What happens if there is a default?
Default does not automatically produce the same result in every case. It depends on the loan documents, the type of property, the borrower’s response, and whether a negotiated resolution is still possible.
Sometimes the parties can modify the note, extend maturity, or enter a forbearance agreement. In other situations, the lender may insist on acceleration and foreclosure. If the property has enough equity, a sale or refinance may resolve the debt before final judgment. If the borrower is under broader financial strain, bankruptcy may also affect timing, strategy, and available remedies.
That is one reason these matters often overlap with business law and bankruptcy concerns. A loan secured by real estate is rarely just a real estate issue once payment trouble begins. It can affect operations, liquidity, ownership, and future financing options.
When legal review is worth it
If you are signing a note and mortgage, legal review is usually less expensive than fixing a problem later. That is true whether you are borrowing money, lending it, or restructuring an existing deal.
For borrowers, review can help answer practical questions before signing: Can the lender call the loan early? Is there a balloon payment? What counts as default? Are there cure rights? Is the lender entitled to fees and costs if litigation starts?

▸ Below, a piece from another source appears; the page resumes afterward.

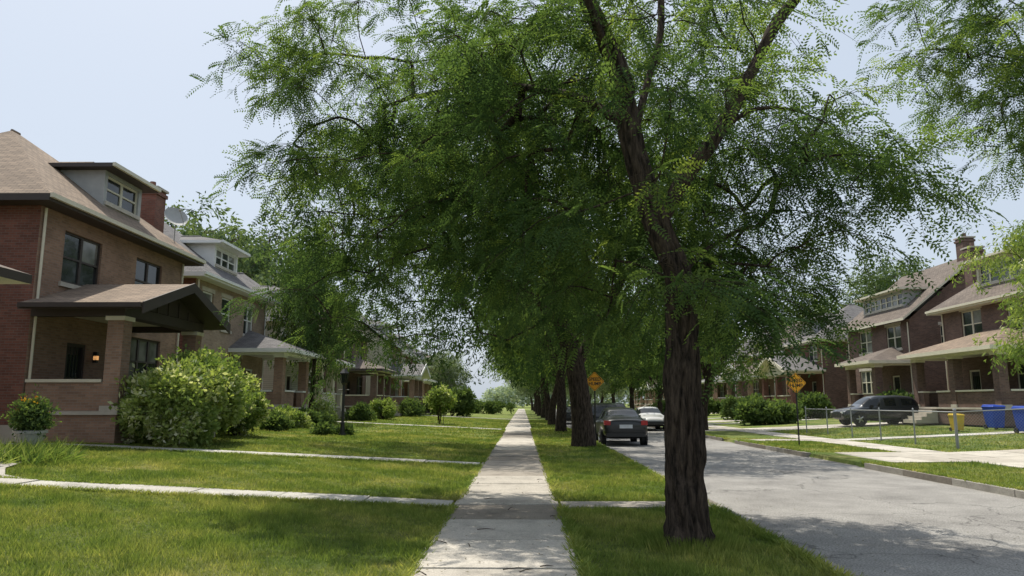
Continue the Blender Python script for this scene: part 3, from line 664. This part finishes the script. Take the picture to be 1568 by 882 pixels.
        if pt=='gable':
            w=(p1-p0)/2+o2; rz=w*.33; bm=(p0+p1)/2; zz=pe+.12; af=pd+.75
            for sg in (-1,1):
                b=bm+sg*w
                top4=[F(-.05,b,zz),F(af,b,zz),F(af,bm,zz+rz),F(-.05,bm,zz+rz)]; R.poly(top4,13)
                low=[(a,bb,c-.17) for a,bb,c in top4]; R.poly(low,3)
                for i in range(4): R.poly([top4[i],top4[(i+1)%4],low[(i+1)%4],low[i]],3)
                R.hexa([F(af,b,zz-.3),F(af+.05,b,zz-.3),F(af+.05,bm,zz+rz-.28),F(af,bm,zz+rz-.28),F(af,b,zz+.03),F(af+.05,b,zz+.03),F(af+.05,bm,zz+rz+.03),F(af,bm,zz+rz+.03)],3)
                R.obox(O,U,Nn,b-(.1 if sg<0 else -.003),b+(-.003 if sg<0 else .1),zz-.13,zz+.0,0,af,3)
            R.poly([F(pd,bm-w+.3,zz),F(pd,bm+w-.3,zz),F(pd,bm,zz+rz-.15)],3)
            for i in range(-2,3): Q(bm+i*.7-.05,bm+i*.7+.05,pe+.1,zz+rz-.2-abs(i)*.7*.33-.1,pd+.005,pd+.03,8 if ctop!='trim_cream' else 3)
        else:
            w0=p0-o2;w1=p1+o2;af=pd+.6;zz=pe+.12;kk=.36;hh=af*kk; t=min(af,(w1-w0)/2)
            A,B,C_,D_=F(0.01,w0,zz),F(af,w0,zz),F(af,w1,zz),F(.01,w1,zz);r0=F(.01,w0+t,zz+hh);r1=F(.01,w1-t,zz+hh)
            R.poly([A,B,r0],13);R.poly([B,C_,r1,r0],13);R.poly([C_,D_,r1],13); lo=[(a,b,c-.2) for a,b,c in (A,B,C_,D_)]; R.poly(lo,8)
            for i in range(3): R.poly([lo[i],lo[i+1],(A,B,C_,D_)[i+1],(A,B,C_,D_)[i]],8 if trim!='trim_dark' else 3)
        if lamp:
            Q(door+.85,door+.95,2.4,2.75,.035,.16,6); Q(door+.85,door+.95,2.49,2.62,.05,.175,12)
        fin(R,'porch')
    fin(W,'walls');fin(WN,'windows_and_door')
    return e
house('brick_house',1,-14,20.5,9,8.6,chim=(-1.7,9.35),lamp=True,dh=1.3)
house('brick_house',1,-14,6.2,8.9,8.6,wall='brick_red',porch=(3.2,8.9,'hip'),chim=None,roof='roof_brown')
house('brick_house',1,-15,33,9.2,9,wall='brick_buff',roof='roof_grey',trim='trim_white',porch=(4.6,9.2,'hip'),dorm=(3.2,6.2),win2=((.8,2.0),(3.0,4.2),(6,7.4)),win1=((.8,2.2),(5,6)),door=7.2,ctop='trim_white',dwall='trim_white')
house('siding_house',1,-15.5,46.5,8.5,9,wall='siding',side='siding',roof='roof_grey',trim='trim_white',porch=(.3,6.5,'hip'),dorm=(3,6),ctop='trim_white',dwall='siding',ze=6.4,pcol='cream')
house('brick_house',1,-14.6,59.5,9,9,wall='brick_brown',side='brick_brown',roof='roof_brown',porch=(.3,7,'hip'),pcol='brick_brown')
house('brick_house',1,-13.5,73,9,9,wall='brick_tan',side='cream',roof='roof_grey',trim='trim_white',ctop='trim_white',rtype='gable',dorm=(3,6),porch=(.3,7,'gable'))
for i,y in enumerate((87,101,115,129,143,157)):
    house('brick_house',1,-15+random.uniform(-.5,.8),y,9,9,wall=('brick_red','brick_buff','brick_brown')[i%3],side='brick_brown',roof=('roof_grey','roof_brown')[i%2],trim='trim_white',ctop='trim_white',porch=(.3,8.5,'hip'),rtype=('hip','gable')[i%2])
house('brick_house',-1,25.6,35.5,9.2,9.5,wall='brick_brown',side='brick_brown',roof='roof_brown',trim='trim_cream',porch=(.2,8,'hip'),dorm=(2.6,6.4),dwall='cream',ze=6.6,k=.78,pcol='brick_brown',chim=(-2.5,9.6),proof='roof_tan',door=6.5,win1=((1,3),),dh=1.5,ch=10.6)
house('brick_house',-1,25.6,48.5,9.2,9.5,wall='brick_brown',side='brick_brown',roof='roof_brown',trim='trim_cream',rtype='gable',porch=(.2,4.5,'hip'),dorm=(1.6,7.6),dwall='trim_grey',ze=6.6,k=.82,pcol='brick_brown',chim=(-4.7,.9),pd=2.4,ch=12.2)
house('brick_house',-1,25.5,62.5,9,9.5,wall='brick_red',side='brick_brown',roof='roof_grey',trim='trim_cream',porch=(.2,8,'gable'),ze=6.4,k=.7,dorm=(3,6),pcol='brick_red')
for i,y in enumerate((76,90,104,118,132,146)):
    house('brick_house',-1,26,y,9,9.5,wall=('brick_tan','brick_brown','brick_red')[i%3],side='brick_brown',roof=('roof_brown','roof_grey')[i%2],trim='trim_white',ctop='trim_white',porch=(.3,8.5,('gable','hip')[i%2]),ze=6.3)
print('houses',time.time()-T0)

# ------------------------------------------------------------ cars
def carpaint(name,c,metal=.3,coat=.8): return pmat(name,c,.3,metal,var=.03,coat=coat)
TL=pmat('tail_light',(.4,.008,.008),.2); RUB=pmat('tyre_rubber',(.018,.018,.018),.8); RIM=pmat('alloy_rim',(.45,.45,.46),.3,.8); PLT=pmat('licence_plate',(.6,.62,.66),.5); HL=pmat('head_light',(.6,.62,.65),.1)
CG=pmat('car_glass',(.012,.015,.017),.04,var=.05)
def car(name,loc,rz,paint,suv=True,sc=1):
    e=empty(name,loc,rz,sc)
    if suv: S=[(-2.34,.5,.92,.74,.96,.66),(-2.3,.38,1.0,.86,1.06,.72),(-2.22,.33,1.04,.90,1.14,.74),(-1.95,.28,1.05,.92,1.60,.66),(-1.75,.27,1.05,.93,1.66,.66),(-1.0,.26,1.03,.94,1.71,.67),(-.9,.26,1.02,.94,1.71,.67),(0,.26,1.0,.94,1.70,.67),(.1,.26,1.0,.94,1.70,.67),(.55,.26,.99,.94,1.66,.66),(1.2,.26,1.0,.93,1.12,.74),(1.35,.27,.99,.93,1.05,.74),(2.0,.28,.9,.9,.96,.66),(2.28,.32,.78,.84,.84,.6),(2.36,.45,.68,.74,.72,.55)]
    else: S=[(-2.34,.5,.85,.74,.9,.66),(-2.3,.36,.93,.84,.98,.7),(-2.2,.3,.97,.88,1.04,.74),(-1.75,.25,.98,.9,1.08,.72),(-1.2,.24,.97,.91,1.38,.62),(-1.05,.24,.96,.91,1.42,.62),(-.3,.24,.94,.91,1.47,.63),(-.2,.24,.94,.91,1.47,.63),(.2,.24,.93,.91,1.46,.63),(.3,.24,.93,.91,1.44,.62),(1.1,.24,.93,.9,1.03,.72),(1.3,.25,.92,.9,.97,.72),(2.0,.27,.82,.87,.86,.62),(2.26,.3,.7,.8,.75,.55),(2.34,.42,.6,.7,.63,.5)]
    mb=MB(); n=len(S)
    for (y,zb,zl,wb,zr,wr) in S:
        half=[(0,zb),(wb*.9,zb),(wb,zb+.18),(wb*1.01,(zb+zl)/2+.05),(wb*.99,zl-.06),(wb*.955,zl),(wr,zr-.07),(wr*.86,zr-.005),(0,zr+.02)]
        ring=half+[(-a,b) for a,b in half[-2:0:-1]]
        mb.v+=[(a,y,b) for a,b in ring]
    R=16
    if suv: side=[(2,3),(3,4),(4,5),(6,7),(8,9),(9,10)]; wsh=[(9,10)]; rw=[(2,3)]
    else: side=[(4,5),(5,6),(7,8),(8,9),(9,10)]; wsh=[(9,10)]; rw=[(3,4)]
    for i in range(n-1):
        for k in range(R):
            kk=(k+1)%R; m=0
            if k in (5,10) and (i,i+1) in side: m=1
            if k in (6,7,8,9) and ((i,i+1) in wsh or (i,i+1) in rw): m=1
            if k in (0,15) : m=2
            mb.f.append((i*R+k,i*R+kk,(i+1)*R+kk,(i+1)*R+k)); mb.m.append(m); mb.var.append(.5)
    mb.f.append(tuple(range(R))[::-1]);mb.m.append(0);mb.var.append(.5); mb.f.append(tuple((n-1)*R+k for k in range(R)));mb.m.append(0);mb.var.append(.5)
    o=mb.build('body',[paint,CG,M['black']],e,True); sm=o.modifiers.new('s','SUBSURF'); sm.levels=2; sm.render_levels=2
    hb=.9 if suv else .82
    mb=MB()
    for sx in (-1,1):
        mb.box(sx*.74-.13,sx*.74+.13,-2.345,-2.12,hb-.02,hb+.15,0); mb.box(sx*.66-.14,sx*.66+.14,2.16,2.33,.66,.78,3)
        mb.box(sx*.98-.09,sx*.98+.09,.62,.74,1.0,1.14,2)
    mb.box(-.26,.26,-2.37,-2.345,.68,.82,1); mb.box(-.78,.78,-2.36,-2.2,.36,.5,2); mb.box(-.6,.6,2.2,2.365,.42,.6,2)
    mb.build('lights_and_trim',[TL,PLT,M['black'],HL],e)
    mb=MB(); r=.35 if suv else .32
    for sx in (-1,1):
        for wy in (-1.38,1.4):
            mb.cyl((sx*.955,wy,r+.02),(sx*.90,wy,r+.02),r+.08,r+.08,24,2)
            mb.cyl((sx*.72,wy,r),(sx*.965,wy,r),r,r,24,0); mb.cyl((sx*.96,wy,r),(sx*.975,wy,r),r*.66,r*.6,20,0)
            for q in range(5):
                a=q*1.2566; mb.cyl((sx*.978,wy,r),(sx*.978,wy+math.cos(a)*r*.62,r+math.sin(a)*r*.62),.045,.035,6,1)
    mb.build('wheels',[RUB,RIM,M['black']],e)
PB=carpaint('paint_black',(.008,.009,.012),0,.4); PD=carpaint('paint_charcoal',(.03,.034,.042)); PS=carpaint('paint_silver',(.42,.43,.44)); PW=carpaint('paint_white',(.6,.6,.6),0)
car('parked_car',(4.15,32.2,-.112),0,PB,False,(1.0,1,1.04)); car('parked_car',(4.1,39.0,-.112),0,PB); car('parked_car',(4.15,46,-.112),0,PS,False); car('parked_car',(4.15,62,-.112),0,PD,False)
car('parked_car',(8.1,48,-.112),math.pi,PW,False); car('parked_car',(8.1,64,-.112),math.pi,PD)
car('parked_car',(20.8,43.9,gh(20.8)+.03),math.pi/2,PD)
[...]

For lenders, legal review can help ensure the security documents are enforceable, properly executed, correctly recorded, and aligned with the deal’s economics. It can also help address issues that are easy to miss, such as homestead concerns, entity authority, title defects, and priority risks.
In Florida real estate transactions, details matter more than most people expect. A promissory note secured by mortgage can be a strong and workable structure, but only if the documents match the deal and the parties understand what they are really agreeing to. The best time to get clarity is before a payment is missed, before the relationship sours, and before the property becomes the center of a lawsuit.